== STATED GOAL ==
Leave out the pictures and reproduce all of the data exactly.

== SOURCE MATERIAL ==

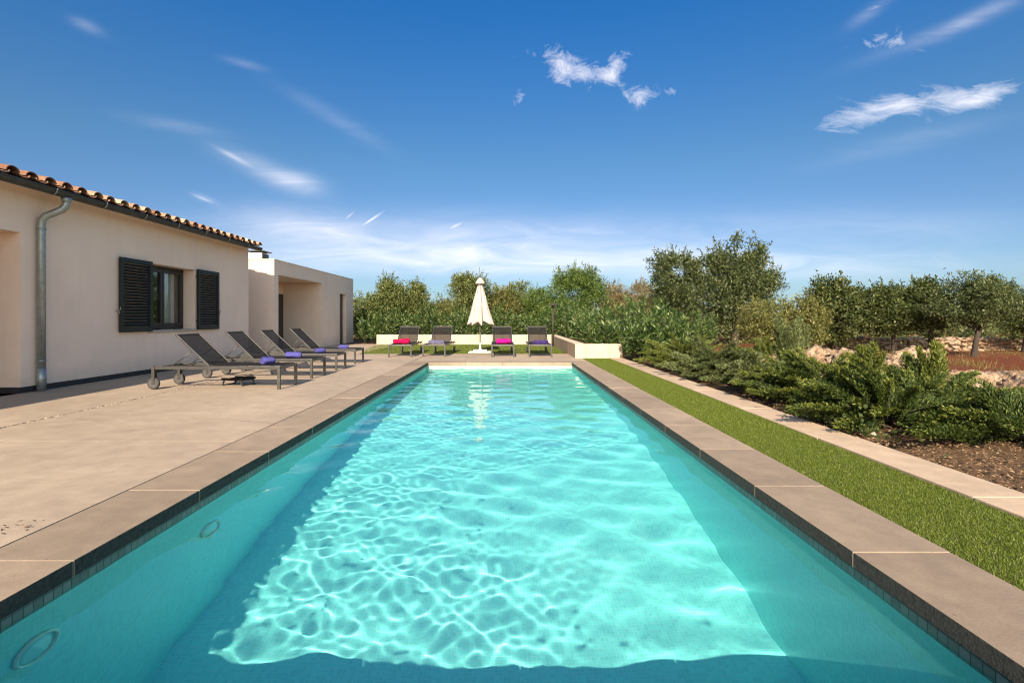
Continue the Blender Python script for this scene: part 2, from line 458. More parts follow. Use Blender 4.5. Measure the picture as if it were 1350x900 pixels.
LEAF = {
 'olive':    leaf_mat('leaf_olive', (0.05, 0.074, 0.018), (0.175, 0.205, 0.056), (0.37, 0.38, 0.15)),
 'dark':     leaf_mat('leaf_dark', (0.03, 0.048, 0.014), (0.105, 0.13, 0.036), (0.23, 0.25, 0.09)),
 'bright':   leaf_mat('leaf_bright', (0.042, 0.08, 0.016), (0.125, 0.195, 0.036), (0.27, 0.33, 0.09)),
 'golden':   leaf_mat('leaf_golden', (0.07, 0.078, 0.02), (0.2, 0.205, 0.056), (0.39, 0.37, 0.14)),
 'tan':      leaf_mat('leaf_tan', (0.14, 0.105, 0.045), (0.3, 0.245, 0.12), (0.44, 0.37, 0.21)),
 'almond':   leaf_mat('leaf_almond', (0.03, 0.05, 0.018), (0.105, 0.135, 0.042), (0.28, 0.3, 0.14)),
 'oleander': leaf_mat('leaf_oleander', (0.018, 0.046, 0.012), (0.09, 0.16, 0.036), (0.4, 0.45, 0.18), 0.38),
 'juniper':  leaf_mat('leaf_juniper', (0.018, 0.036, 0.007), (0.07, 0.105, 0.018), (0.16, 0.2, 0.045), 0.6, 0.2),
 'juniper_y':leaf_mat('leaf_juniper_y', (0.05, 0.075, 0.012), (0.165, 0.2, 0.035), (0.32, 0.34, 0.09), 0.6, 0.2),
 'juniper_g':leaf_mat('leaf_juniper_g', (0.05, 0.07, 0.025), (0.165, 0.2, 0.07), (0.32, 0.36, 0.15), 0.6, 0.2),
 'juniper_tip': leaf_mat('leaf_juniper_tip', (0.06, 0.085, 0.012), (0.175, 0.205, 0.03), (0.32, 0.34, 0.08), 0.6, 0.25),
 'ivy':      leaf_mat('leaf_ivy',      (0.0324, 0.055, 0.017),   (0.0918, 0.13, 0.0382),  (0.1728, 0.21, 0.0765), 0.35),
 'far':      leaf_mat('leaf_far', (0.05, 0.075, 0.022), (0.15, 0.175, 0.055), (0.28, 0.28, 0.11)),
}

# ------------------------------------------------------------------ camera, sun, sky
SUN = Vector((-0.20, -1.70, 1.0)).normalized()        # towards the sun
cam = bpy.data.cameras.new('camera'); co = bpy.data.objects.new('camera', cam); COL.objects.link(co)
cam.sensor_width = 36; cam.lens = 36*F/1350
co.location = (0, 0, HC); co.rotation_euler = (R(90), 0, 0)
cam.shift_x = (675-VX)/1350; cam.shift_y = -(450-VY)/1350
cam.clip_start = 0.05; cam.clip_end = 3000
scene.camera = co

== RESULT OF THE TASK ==
Continue the Blender Python script for this scene: part 2, from line 458. More parts follow. Use Blender 4.5. Measure the picture as if it were 1350x900 pixels.
LEAF = {
 'olive':    leaf_mat('leaf_olive', (0.05, 0.074, 0.018), (0.175, 0.205, 0.056), (0.37, 0.38, 0.15)),
 'dark':     leaf_mat('leaf_dark', (0.03, 0.048, 0.014), (0.105, 0.13, 0.036), (0.23, 0.25, 0.09)),
 'bright':   leaf_mat('leaf_bright', (0.042, 0.08, 0.016), (0.125, 0.195, 0.036), (0.27, 0.33, 0.09)),
 'golden':   leaf_mat('leaf_golden', (0.07, 0.078, 0.02), (0.2, 0.205, 0.056), (0.39, 0.37, 0.14)),
 'tan':      leaf_mat('leaf_tan', (0.14, 0.105, 0.045), (0.3, 0.245, 0.12), (0.44, 0.37, 0.21)),
 'almond':   leaf_mat('leaf_almond', (0.03, 0.05, 0.018), (0.105, 0.135, 0.042), (0.28, 0.3, 0.14)),
 'oleander': leaf_mat('leaf_oleander', (0.018, 0.046, 0.012), (0.09, 0.16, 0.036), (0.4, 0.45, 0.18), 0.38),
 'juniper':  leaf_mat('leaf_juniper', (0.018, 0.036, 0.007), (0.07, 0.105, 0.018), (0.16, 0.2, 0.045), 0.6, 0.2),
 'juniper_y':leaf_mat('leaf_juniper_y', (0.05, 0.075, 0.012), (0.165, 0.2, 0.035), (0.32, 0.34, 0.09), 0.6, 0.2),
 'juniper_g':leaf_mat('leaf_juniper_g', (0.05, 0.07, 0.025), (0.165, 0.2, 0.07), (0.32, 0.36, 0.15), 0.6, 0.2),
 'juniper_tip': leaf_mat('leaf_juniper_tip', (0.06, 0.085, 0.012), (0.175, 0.205, 0.03), (0.32, 0.34, 0.08), 0.6, 0.25),
 'ivy':      leaf_mat('leaf_ivy',      (0.0324, 0.055, 0.017),   (0.0918, 0.13, 0.0382),  (0.1728, 0.21, 0.0765), 0.35),
 'far':      leaf_mat('leaf_far', (0.05, 0.075, 0.022), (0.15, 0.175, 0.055), (0.28, 0.28, 0.11)),
}

# ------------------------------------------------------------------ camera, sun, sky
SUN = Vector((-0.20, -1.70, 1.0)).normalized()        # towards the sun
cam = bpy.data.cameras.new('camera'); co = bpy.data.objects.new('camera', cam); COL.objects.link(co)
cam.sensor_width = 36; cam.lens = 36*F/1350
co.location = (0, 0, HC); co.rotation_euler = (R(90), 0, 0)
cam.shift_x = (675-VX)/1350; cam.shift_y = -(450-VY)/1350
cam.clip_start = 0.05; cam.clip_end = 3000
scene.camera = co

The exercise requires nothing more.